## Direction
Write the count of lines that contain the word "script" and nothing else.

## Material for this exercise
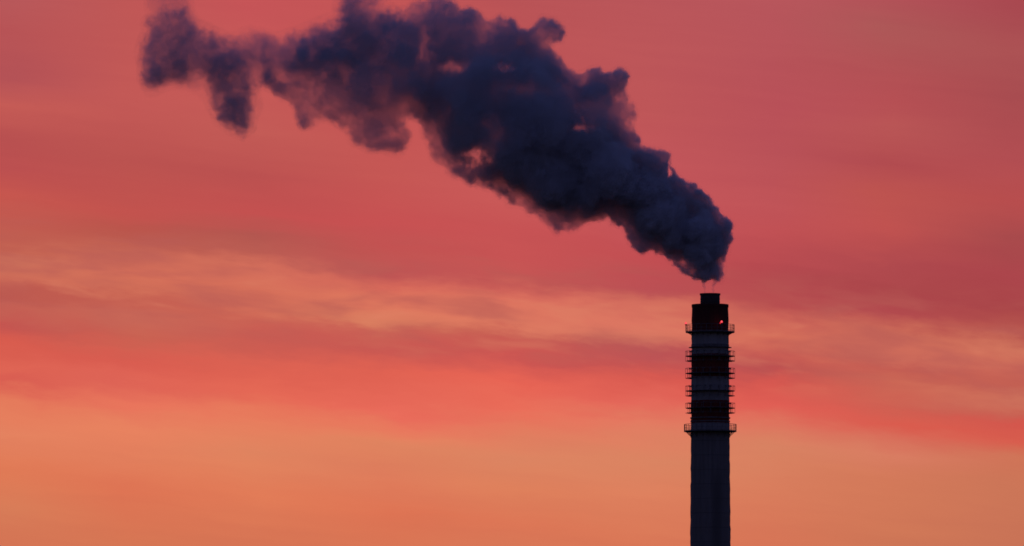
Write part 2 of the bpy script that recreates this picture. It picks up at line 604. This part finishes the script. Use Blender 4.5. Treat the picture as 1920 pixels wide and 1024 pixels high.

---

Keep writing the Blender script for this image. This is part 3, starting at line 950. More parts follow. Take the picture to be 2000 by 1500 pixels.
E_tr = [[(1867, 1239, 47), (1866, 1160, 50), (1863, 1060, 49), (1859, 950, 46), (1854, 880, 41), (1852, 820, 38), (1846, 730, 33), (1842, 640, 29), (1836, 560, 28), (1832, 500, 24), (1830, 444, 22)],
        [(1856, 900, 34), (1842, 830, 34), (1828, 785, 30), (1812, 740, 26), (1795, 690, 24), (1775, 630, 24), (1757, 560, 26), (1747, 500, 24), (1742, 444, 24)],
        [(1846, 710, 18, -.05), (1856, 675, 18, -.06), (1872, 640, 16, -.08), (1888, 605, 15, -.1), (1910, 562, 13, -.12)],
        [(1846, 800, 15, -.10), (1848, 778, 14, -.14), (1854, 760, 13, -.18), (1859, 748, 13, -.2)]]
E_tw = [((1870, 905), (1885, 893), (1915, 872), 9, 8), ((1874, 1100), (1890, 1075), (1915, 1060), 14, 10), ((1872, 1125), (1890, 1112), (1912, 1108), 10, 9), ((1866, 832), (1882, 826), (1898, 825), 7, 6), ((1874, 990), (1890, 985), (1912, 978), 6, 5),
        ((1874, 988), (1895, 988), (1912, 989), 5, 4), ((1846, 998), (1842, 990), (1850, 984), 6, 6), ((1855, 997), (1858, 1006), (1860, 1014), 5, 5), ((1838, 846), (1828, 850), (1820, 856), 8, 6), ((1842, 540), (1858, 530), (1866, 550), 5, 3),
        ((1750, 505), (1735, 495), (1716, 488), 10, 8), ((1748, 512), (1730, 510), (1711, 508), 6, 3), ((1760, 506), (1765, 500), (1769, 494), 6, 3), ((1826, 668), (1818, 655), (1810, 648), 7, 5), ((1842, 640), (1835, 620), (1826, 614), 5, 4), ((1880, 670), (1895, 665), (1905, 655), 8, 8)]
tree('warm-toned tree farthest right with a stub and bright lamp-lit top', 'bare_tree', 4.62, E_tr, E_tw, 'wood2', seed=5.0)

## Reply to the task
2